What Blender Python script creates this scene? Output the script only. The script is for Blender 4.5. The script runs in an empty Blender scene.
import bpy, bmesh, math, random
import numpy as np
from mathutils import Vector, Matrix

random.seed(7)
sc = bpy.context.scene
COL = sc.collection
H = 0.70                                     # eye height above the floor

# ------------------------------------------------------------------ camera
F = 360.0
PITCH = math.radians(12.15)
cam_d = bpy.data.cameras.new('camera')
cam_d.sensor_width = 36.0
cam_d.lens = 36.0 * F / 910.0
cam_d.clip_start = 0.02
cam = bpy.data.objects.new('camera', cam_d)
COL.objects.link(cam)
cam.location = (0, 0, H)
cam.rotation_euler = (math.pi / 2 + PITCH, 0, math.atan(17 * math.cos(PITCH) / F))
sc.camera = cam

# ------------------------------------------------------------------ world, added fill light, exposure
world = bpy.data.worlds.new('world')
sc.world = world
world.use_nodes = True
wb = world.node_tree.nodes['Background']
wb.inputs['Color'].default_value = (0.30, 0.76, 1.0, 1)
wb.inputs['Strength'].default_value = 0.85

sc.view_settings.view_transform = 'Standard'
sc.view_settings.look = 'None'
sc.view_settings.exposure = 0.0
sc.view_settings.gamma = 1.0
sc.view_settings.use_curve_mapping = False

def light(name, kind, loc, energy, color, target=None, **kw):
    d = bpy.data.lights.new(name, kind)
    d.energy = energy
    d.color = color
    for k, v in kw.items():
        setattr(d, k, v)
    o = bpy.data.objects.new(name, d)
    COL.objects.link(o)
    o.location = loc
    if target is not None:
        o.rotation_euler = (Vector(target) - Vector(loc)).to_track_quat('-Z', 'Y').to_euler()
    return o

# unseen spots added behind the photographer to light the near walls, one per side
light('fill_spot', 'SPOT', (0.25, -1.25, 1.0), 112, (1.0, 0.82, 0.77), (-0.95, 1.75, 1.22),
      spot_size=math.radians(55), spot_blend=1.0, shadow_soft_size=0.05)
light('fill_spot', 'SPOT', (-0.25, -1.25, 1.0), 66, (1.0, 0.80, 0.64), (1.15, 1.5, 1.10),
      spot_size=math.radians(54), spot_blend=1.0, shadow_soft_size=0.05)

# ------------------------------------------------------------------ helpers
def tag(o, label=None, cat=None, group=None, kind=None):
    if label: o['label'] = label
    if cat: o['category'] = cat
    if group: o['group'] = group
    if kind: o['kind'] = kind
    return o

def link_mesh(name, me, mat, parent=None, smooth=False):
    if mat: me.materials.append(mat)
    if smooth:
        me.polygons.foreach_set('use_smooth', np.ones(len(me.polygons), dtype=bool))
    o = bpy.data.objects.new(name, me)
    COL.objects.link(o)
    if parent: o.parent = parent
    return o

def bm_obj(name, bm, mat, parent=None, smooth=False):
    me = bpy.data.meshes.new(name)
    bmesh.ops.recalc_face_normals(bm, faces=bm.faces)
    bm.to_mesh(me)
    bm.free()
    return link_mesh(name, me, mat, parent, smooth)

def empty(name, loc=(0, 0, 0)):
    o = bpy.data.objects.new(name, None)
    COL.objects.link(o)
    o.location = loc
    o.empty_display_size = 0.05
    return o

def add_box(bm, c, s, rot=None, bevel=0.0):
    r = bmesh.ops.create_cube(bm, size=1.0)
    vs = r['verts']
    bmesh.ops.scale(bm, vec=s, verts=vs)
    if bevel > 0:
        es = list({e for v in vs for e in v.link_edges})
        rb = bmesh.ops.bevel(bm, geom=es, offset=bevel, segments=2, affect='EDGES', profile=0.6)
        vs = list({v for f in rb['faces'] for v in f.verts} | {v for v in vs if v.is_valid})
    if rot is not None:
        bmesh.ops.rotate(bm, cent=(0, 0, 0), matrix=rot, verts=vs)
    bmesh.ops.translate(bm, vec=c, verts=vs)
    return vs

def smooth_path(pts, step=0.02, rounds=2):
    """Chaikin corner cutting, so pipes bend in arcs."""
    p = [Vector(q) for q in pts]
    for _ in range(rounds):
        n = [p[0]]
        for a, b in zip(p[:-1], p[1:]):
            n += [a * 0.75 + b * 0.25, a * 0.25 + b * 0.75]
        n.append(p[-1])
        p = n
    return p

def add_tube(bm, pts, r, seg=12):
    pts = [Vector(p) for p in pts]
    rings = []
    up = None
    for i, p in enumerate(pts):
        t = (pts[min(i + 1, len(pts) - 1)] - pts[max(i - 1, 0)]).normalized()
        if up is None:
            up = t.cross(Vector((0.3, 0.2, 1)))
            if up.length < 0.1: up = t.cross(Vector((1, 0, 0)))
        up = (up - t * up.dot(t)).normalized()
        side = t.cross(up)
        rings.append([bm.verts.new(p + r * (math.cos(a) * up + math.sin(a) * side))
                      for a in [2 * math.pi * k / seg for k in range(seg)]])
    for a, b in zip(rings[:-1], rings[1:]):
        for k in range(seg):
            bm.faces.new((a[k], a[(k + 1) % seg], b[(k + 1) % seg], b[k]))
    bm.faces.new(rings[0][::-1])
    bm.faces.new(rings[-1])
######
> [AIM OF THE EXERCISE] Output exactly the leading lines of the data, up to and including the line marked by "above the floor".

> [RESPONSE TO THE TASK]
What Blender Python script creates this scene? Output the script only. The script is for Blender 4.5. The script runs in an empty Blender scene.
import bpy, bmesh, math, random
import numpy as np
from mathutils import Vector, Matrix

random.seed(7)
sc = bpy.context.scene
COL = sc.collection
H = 0.70                                     # eye height above the floor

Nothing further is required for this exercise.